We continued to Omaha Beach and the vulnerability of the allied soldiers was immediately evident. The high cliffs perched above the beach gave the opposition a vantage point that they maximized. Stone and cement military bunkers had been constructed by the German force that provided their fighters protection as well as the ability to watch the shores around the clock. Touring the ruins gave a clear understanding as to why the allied casualties were so heavy. Several in our group declined to enter the structures, I assume, due to either claustrophobia or heavy emotion and I understand both.

The final leg of our journey brought us to Colleville sur mer to the Normandy American Cemetery and Memorial. You’ve probably seen the photos of this cemetery with the perfectly spaced crosses marking the graves of American soldiers. Row upon row, close to ninety four hundred white marble crosses mark the graves of those Americans who lost their lives during the war.  To honor the dead a ceremony is held that includes raising the American flag while visitors sing the National Anthem. Both pride and tears were abundant. Participants are then given roses to place on the grave of their choice and the ceremony is repeated every 60 minutes to include all new visitors. As I walked through the headstones I was most touched by the occasional grave that bore a Star of David. They are few amongst the many crosses and all the more notable when you remember that at the peak of the Holocaust 6ooo Jews were being gassed daily. There is a custom that visitors to a Jewish grave often observe: that of leaving a stone on the grave or headstone. The history of this tradition offers several theories, most logically to indicate that someone had paid a visit. I noticed that none of the Jewish graves bore any evidence of visitors while many of the graves of Christians were graced with a rose.

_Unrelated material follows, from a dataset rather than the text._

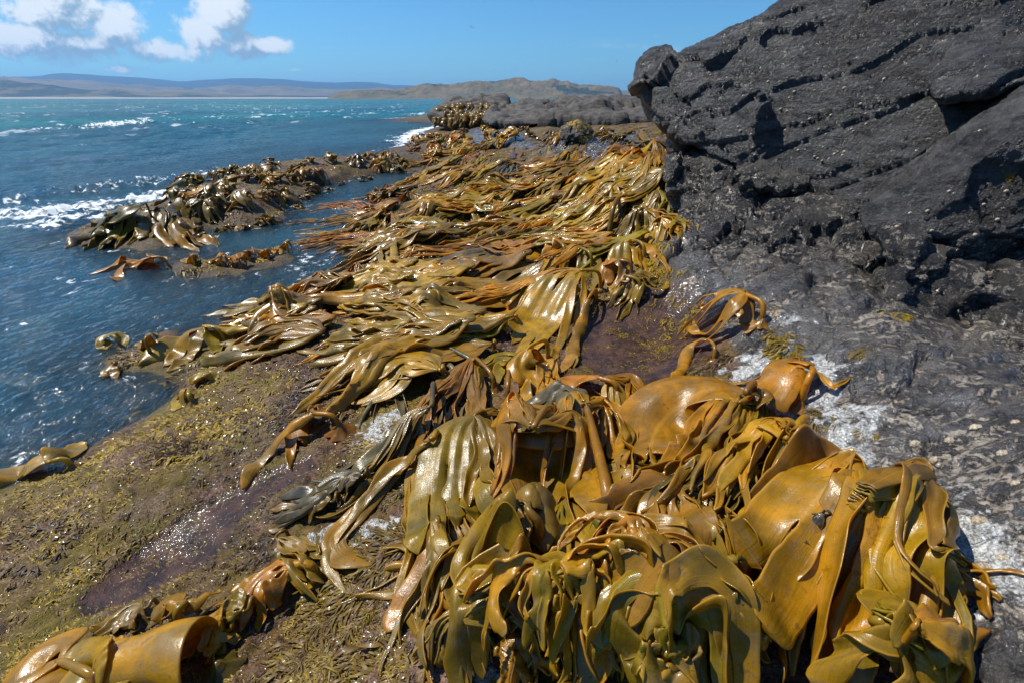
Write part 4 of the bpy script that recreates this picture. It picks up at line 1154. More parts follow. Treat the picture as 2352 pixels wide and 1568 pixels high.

I had already placed my rose shortly after I entered the cemetery so I searched for a stone of any size or kind but found none.  I did find small pine cones and decided that intent was paramount and made a choice to honor and simultaneously break with tradition and placed that pine cone atop a Star of David.   Today, the sacrifices of those soldiers on that day on those beaches which bore witness to extraordinary events are once again ordinary. This ordinariness, this living a life free of tyranny is a gift, often taken for granted. This is the victory that the soldiers fought for and paid for with their lives. It was their gift to future generations and one that we should be grateful for each and every day.